Во всяком случае, и думать и писать мне становилось всё трудней, иной раз при письме рука бежала вхолостую по бумаге, вот и сейчас так, о мысли я уже не говорю (снова и снова я восхищаюсь молниеносностью Вашей мысли: мысли сгущаются, сгущаются — и ударяет молния); во всяком случае, наберитесь терпения, эта почка раскрывается медленно, да и почка она лишь потому, что почкой называют нечто наглухо закрытое.

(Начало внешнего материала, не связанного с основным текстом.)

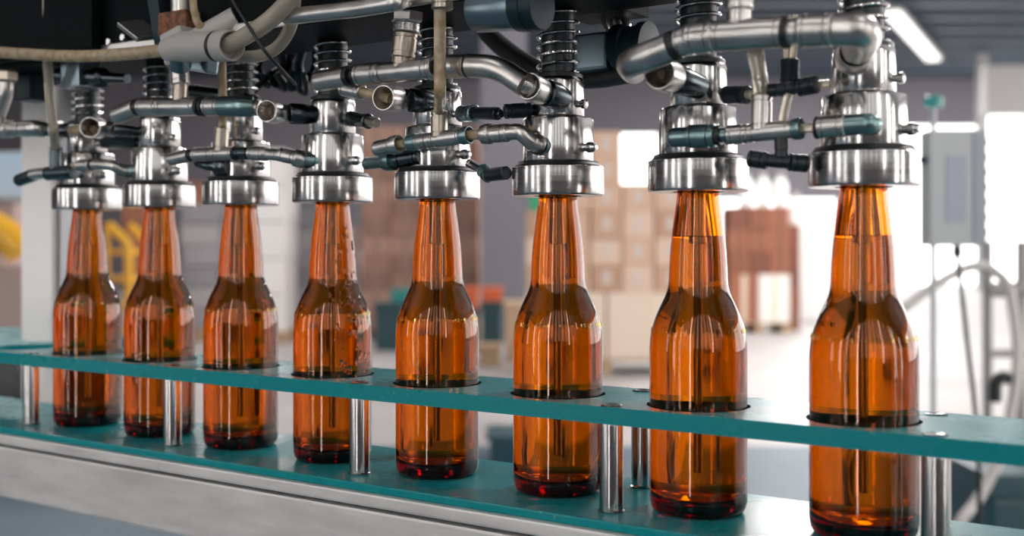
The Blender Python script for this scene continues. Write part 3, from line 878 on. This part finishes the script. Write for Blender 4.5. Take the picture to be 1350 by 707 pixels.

Хуже всего в данный момент (даже я этого не ожидал), что я не могу продолжать это письмо — даже такое важное письмо. Злые демоны переписки обступают меня и разрушают мои ночи, которые уже и сами по себе разрушаются, все больше и больше. Я должен прекратить, я больше не могу. Ах, Ваша бессонница не то, что моя. Пожалуйста, не пишите мне больше.
Дорогая Милена, уже давно лежит у меня начатое Вам письмо, но никак не могу его продолжить — старые мои хвори настигли меня и здесь, напали и слегка скрутили, всё дается мне теперь с трудом, каждый росчерк пера, всё, что я пишу, кажется теперь слишком высокопарным, будто я взялся за что-то непосильное, и если я пишу: "С дружеским приветом" — в самом ли деле у этих моих приветов достаточно сил, чтобы добраться до шумной, суматошной, серой, такой городской Лерхенфель-дерштрассе, где я и всё мое не смогли бы даже дышать. Лучше уж вообще не писать, подождать лучших или худших времен — а в остальном мне тут хорошо…
Я не могу ограничиться письмами Кафки к Милене, которую сам он называл "бесстрашной" и от которой действительно исходила энергия и сила, ощущаемая знавшими ее людьми. Эту героическую женщину постигла страшная судьба, о которой повествуется в книге Маргареты Бубер-Нойманн Пленница Сталина и Гитлера — ее ждала мучительная смерть в концлагере *.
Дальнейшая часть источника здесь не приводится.